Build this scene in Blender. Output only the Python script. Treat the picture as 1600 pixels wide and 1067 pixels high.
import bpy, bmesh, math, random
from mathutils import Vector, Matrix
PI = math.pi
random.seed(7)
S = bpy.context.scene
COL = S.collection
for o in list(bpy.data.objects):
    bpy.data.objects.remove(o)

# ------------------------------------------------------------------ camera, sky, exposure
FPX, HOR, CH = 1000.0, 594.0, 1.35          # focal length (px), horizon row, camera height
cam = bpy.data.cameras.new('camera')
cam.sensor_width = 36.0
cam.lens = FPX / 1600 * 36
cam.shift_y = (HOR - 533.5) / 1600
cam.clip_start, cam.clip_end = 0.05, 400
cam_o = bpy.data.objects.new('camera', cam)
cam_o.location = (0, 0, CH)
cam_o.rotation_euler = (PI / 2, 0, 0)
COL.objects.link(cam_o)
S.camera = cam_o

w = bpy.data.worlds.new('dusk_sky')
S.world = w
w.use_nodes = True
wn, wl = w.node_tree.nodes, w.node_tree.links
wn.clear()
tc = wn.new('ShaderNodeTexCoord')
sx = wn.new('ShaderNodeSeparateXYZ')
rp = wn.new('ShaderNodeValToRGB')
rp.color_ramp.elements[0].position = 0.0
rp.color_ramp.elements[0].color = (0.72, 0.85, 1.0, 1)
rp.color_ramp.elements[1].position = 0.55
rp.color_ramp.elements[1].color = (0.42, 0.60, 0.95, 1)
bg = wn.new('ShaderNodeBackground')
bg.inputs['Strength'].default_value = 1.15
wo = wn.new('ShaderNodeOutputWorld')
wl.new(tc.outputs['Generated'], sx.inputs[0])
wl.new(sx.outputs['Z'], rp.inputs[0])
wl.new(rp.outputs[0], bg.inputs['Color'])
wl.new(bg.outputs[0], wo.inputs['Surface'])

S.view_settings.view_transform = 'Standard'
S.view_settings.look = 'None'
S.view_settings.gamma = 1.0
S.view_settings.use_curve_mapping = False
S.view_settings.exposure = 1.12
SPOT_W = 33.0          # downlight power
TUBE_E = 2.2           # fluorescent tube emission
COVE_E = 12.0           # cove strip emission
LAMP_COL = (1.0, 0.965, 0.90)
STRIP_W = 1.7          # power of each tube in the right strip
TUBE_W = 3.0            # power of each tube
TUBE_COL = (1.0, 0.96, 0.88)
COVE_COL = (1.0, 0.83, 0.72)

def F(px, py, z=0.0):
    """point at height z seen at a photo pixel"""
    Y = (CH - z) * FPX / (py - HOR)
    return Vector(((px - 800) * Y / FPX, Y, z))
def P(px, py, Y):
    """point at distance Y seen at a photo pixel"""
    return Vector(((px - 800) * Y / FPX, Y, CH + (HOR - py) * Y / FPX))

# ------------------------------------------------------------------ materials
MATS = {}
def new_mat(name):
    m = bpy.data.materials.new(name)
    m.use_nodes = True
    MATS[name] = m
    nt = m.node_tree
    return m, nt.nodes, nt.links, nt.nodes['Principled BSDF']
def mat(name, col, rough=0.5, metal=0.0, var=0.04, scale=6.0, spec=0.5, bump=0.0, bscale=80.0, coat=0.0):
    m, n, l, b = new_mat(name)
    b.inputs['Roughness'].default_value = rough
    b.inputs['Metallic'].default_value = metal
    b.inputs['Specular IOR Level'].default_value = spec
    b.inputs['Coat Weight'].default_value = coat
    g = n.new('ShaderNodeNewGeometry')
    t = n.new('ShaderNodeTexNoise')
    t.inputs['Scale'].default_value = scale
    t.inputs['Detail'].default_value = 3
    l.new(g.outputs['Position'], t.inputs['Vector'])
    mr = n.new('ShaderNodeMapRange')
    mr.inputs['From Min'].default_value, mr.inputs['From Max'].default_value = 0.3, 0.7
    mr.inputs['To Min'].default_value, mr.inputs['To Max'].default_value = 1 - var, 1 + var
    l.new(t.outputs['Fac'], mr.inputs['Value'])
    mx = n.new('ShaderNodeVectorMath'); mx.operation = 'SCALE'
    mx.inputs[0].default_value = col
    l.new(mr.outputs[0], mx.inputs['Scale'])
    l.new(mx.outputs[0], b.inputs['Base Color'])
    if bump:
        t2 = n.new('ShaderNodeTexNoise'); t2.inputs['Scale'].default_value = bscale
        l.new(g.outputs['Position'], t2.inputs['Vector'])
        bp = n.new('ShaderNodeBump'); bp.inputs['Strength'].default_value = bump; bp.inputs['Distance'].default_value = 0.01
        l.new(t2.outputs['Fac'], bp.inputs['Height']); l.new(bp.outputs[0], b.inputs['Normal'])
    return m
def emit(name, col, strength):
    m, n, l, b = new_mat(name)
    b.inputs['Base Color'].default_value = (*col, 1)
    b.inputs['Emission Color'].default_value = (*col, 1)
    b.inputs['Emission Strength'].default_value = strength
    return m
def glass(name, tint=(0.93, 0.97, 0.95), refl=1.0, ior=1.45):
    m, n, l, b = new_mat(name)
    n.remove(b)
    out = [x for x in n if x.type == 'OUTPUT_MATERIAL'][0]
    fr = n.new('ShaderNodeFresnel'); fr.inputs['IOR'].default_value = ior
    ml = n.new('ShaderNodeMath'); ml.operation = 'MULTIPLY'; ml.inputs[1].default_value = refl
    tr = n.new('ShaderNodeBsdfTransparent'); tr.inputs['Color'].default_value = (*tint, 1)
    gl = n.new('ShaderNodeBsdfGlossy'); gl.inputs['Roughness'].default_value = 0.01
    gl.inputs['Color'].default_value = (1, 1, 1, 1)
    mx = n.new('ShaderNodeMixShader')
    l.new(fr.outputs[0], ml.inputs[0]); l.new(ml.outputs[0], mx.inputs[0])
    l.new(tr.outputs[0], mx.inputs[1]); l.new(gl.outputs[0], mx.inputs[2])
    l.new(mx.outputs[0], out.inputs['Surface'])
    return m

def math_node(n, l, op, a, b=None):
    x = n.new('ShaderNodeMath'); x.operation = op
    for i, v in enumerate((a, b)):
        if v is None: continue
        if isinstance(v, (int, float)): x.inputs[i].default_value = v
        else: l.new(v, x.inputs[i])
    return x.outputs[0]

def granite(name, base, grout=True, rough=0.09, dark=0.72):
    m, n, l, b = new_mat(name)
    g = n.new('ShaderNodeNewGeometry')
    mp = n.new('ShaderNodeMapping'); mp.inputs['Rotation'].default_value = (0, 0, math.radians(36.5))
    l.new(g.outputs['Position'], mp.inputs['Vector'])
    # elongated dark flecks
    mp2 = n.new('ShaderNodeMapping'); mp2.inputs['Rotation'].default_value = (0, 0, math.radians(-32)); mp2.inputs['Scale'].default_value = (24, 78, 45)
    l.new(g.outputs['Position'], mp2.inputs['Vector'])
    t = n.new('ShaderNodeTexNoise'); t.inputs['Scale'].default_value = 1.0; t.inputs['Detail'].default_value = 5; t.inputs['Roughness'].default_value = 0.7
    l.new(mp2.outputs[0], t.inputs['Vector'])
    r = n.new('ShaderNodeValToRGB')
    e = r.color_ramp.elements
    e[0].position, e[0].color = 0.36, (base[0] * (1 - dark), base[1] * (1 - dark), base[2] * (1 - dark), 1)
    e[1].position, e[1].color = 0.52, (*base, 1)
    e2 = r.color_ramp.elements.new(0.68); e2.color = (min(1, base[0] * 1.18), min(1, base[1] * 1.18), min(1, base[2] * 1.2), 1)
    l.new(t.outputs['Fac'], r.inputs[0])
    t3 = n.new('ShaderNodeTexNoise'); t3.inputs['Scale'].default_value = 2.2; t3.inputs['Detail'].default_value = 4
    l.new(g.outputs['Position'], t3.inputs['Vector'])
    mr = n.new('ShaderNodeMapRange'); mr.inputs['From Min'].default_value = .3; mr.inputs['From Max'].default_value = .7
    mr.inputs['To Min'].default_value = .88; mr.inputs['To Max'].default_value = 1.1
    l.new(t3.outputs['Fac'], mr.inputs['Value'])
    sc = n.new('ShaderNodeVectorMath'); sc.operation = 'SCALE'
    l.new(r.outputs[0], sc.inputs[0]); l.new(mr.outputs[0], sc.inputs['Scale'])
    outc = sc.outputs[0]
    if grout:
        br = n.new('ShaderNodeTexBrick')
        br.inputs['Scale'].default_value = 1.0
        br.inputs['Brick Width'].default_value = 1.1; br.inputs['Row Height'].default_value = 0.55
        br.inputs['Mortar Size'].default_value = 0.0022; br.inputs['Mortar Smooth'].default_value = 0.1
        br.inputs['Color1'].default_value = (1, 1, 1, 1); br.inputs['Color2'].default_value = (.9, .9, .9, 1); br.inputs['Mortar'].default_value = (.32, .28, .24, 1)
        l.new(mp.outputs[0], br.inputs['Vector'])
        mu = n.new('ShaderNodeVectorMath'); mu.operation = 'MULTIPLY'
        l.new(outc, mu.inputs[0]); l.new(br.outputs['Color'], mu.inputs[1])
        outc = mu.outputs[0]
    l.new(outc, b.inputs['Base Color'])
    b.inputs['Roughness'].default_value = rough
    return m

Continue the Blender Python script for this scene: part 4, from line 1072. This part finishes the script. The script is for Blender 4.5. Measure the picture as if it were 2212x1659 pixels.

Task to complete: Return, word for word, every line from the top of the entries down to the line that holds "S.camera = cam_o", both included.

Exercise response:
Build this scene in Blender. Output only the Python script. Treat the picture as 1600 pixels wide and 1067 pixels high.
import bpy, bmesh, math, random
from mathutils import Vector, Matrix
PI = math.pi
random.seed(7)
S = bpy.context.scene
COL = S.collection
for o in list(bpy.data.objects):
    bpy.data.objects.remove(o)

# ------------------------------------------------------------------ camera, sky, exposure
FPX, HOR, CH = 1000.0, 594.0, 1.35          # focal length (px), horizon row, camera height
cam = bpy.data.cameras.new('camera')
cam.sensor_width = 36.0
cam.lens = FPX / 1600 * 36
cam.shift_y = (HOR - 533.5) / 1600
cam.clip_start, cam.clip_end = 0.05, 400
cam_o = bpy.data.objects.new('camera', cam)
cam_o.location = (0, 0, CH)
cam_o.rotation_euler = (PI / 2, 0, 0)
COL.objects.link(cam_o)
S.camera = cam_o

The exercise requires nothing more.